= SUPPLIED INFORMATION =
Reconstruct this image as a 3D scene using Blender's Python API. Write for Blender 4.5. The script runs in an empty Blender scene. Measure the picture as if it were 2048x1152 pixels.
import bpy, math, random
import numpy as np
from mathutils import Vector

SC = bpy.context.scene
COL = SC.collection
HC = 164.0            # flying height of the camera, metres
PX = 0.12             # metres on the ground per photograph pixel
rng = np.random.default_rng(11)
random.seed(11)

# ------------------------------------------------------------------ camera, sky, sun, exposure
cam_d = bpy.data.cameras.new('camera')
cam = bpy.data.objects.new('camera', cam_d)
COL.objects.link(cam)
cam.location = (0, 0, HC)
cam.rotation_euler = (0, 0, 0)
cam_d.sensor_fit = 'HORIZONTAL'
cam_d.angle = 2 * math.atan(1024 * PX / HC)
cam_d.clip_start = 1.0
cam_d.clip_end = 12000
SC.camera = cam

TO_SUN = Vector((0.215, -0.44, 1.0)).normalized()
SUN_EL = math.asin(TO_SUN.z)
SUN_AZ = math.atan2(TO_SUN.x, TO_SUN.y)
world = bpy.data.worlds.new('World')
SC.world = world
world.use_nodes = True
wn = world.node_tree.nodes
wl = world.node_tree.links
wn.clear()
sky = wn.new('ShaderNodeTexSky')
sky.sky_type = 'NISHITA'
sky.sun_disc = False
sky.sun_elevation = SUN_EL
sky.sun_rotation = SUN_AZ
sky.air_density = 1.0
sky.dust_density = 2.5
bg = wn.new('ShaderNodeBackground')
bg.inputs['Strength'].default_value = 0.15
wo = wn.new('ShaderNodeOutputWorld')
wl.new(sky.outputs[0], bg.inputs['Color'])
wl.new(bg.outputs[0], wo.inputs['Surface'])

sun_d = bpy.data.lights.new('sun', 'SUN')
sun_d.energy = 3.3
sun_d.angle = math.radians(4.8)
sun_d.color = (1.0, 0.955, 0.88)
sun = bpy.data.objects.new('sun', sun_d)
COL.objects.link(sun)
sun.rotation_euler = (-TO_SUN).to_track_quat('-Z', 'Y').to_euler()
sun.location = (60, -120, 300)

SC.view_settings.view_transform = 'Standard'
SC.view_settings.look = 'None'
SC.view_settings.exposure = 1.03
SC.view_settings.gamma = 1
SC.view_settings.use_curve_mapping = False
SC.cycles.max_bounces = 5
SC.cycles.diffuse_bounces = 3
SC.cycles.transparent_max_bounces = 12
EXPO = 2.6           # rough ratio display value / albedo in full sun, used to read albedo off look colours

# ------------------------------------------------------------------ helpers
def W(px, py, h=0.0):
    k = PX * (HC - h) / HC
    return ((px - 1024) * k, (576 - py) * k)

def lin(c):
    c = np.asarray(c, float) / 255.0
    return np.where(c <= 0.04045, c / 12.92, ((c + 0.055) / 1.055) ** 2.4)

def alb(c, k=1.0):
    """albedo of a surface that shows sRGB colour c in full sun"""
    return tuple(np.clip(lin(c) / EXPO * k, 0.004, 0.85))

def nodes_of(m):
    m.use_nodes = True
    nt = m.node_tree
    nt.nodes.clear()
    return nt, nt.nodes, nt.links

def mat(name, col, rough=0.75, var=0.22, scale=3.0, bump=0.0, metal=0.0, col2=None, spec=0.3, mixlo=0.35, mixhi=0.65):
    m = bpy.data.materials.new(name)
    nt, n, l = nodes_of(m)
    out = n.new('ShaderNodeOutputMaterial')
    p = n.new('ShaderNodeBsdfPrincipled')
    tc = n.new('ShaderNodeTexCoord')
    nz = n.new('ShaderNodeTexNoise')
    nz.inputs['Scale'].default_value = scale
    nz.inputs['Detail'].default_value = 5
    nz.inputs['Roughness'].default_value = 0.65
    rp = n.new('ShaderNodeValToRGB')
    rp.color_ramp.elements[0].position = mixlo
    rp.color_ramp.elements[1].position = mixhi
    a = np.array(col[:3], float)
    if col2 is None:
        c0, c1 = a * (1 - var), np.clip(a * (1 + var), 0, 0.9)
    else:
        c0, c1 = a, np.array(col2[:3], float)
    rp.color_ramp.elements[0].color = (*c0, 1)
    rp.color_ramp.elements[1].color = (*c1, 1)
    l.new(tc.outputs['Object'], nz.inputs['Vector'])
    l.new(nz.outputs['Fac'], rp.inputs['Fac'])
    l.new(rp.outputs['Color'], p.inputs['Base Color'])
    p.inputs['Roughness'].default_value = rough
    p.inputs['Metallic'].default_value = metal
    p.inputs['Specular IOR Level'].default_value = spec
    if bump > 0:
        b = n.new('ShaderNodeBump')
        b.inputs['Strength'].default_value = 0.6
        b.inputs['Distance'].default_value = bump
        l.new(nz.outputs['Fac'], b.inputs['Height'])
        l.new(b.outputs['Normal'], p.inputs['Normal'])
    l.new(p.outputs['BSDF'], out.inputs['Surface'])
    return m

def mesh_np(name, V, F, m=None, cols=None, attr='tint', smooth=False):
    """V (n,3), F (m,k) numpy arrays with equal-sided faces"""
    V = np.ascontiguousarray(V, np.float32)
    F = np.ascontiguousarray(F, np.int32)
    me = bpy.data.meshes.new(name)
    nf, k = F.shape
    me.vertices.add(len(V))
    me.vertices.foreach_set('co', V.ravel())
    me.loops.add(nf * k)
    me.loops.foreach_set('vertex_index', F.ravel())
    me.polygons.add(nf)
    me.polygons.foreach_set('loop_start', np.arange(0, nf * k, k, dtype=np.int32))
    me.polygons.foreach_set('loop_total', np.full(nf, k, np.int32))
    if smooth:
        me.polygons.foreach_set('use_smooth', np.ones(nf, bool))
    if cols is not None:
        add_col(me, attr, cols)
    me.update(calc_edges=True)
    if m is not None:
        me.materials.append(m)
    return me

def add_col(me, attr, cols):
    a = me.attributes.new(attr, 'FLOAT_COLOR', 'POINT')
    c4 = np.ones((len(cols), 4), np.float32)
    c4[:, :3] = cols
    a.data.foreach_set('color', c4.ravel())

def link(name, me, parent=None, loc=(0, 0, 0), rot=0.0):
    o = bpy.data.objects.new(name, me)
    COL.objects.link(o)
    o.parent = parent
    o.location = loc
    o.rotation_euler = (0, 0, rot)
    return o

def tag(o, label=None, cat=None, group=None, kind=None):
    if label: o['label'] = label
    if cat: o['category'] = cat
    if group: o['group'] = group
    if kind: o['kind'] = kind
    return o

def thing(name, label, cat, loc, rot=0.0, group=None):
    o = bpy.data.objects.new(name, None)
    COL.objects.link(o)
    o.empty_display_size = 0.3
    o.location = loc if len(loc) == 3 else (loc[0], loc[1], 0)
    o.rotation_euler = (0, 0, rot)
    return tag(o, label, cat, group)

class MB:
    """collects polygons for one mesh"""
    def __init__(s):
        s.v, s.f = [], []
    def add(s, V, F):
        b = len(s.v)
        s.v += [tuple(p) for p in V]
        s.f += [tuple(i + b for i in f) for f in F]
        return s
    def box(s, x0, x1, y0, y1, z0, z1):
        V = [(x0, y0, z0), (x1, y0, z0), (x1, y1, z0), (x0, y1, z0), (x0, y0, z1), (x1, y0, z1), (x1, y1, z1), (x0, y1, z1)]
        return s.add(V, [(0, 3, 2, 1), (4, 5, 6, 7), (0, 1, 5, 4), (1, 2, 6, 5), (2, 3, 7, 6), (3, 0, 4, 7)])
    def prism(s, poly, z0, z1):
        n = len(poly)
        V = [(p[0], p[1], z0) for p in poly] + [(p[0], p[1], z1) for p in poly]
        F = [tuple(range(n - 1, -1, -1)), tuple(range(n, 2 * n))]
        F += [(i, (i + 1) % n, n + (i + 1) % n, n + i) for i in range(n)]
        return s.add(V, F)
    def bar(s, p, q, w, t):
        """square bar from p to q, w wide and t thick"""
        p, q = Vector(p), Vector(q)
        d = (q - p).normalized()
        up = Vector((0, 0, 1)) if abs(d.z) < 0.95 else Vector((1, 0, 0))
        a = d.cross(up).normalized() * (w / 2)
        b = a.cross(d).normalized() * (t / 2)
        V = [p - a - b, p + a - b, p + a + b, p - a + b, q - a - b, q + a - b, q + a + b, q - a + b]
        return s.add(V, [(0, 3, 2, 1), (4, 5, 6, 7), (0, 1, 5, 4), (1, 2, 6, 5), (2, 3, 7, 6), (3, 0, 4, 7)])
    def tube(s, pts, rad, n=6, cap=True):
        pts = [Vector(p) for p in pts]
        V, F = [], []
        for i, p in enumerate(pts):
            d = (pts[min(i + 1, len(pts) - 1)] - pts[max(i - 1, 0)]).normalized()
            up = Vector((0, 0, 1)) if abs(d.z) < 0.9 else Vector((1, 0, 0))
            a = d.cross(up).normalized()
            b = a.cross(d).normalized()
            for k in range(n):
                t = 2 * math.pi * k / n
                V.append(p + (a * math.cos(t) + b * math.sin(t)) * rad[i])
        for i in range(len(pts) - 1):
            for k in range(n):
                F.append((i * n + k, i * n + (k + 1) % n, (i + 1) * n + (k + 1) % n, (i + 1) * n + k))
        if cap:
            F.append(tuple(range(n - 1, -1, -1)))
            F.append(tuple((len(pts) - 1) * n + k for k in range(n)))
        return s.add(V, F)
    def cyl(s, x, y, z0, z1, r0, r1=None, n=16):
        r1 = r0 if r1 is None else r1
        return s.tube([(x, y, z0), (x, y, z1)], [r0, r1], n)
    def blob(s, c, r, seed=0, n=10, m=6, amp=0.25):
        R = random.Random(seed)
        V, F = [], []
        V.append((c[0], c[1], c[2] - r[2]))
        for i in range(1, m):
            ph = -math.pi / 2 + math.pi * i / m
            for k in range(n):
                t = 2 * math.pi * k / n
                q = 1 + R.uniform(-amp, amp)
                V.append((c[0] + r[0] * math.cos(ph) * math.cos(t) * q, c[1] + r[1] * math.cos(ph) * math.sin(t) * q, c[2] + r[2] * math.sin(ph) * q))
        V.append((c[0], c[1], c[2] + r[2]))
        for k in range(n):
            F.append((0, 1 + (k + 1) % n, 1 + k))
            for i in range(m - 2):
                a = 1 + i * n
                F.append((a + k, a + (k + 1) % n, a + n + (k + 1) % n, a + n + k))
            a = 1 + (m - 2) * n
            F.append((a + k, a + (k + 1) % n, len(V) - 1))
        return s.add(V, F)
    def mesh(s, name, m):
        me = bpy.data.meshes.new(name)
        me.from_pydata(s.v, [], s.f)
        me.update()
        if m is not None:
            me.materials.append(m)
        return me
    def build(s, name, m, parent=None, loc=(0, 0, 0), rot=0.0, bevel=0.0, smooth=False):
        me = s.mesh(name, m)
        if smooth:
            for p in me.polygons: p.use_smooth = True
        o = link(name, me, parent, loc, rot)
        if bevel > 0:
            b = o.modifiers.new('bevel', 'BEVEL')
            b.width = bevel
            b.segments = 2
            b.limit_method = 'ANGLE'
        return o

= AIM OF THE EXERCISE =
Collect every line above that contains the word "scene".

= IN RESPONSE =
Reconstruct this image as a 3D scene using Blender's Python API. Write for Blender 4.5. The script runs in an empty Blender scene. Measure the picture as if it were 2048x1152 pixels.
SC = bpy.context.scene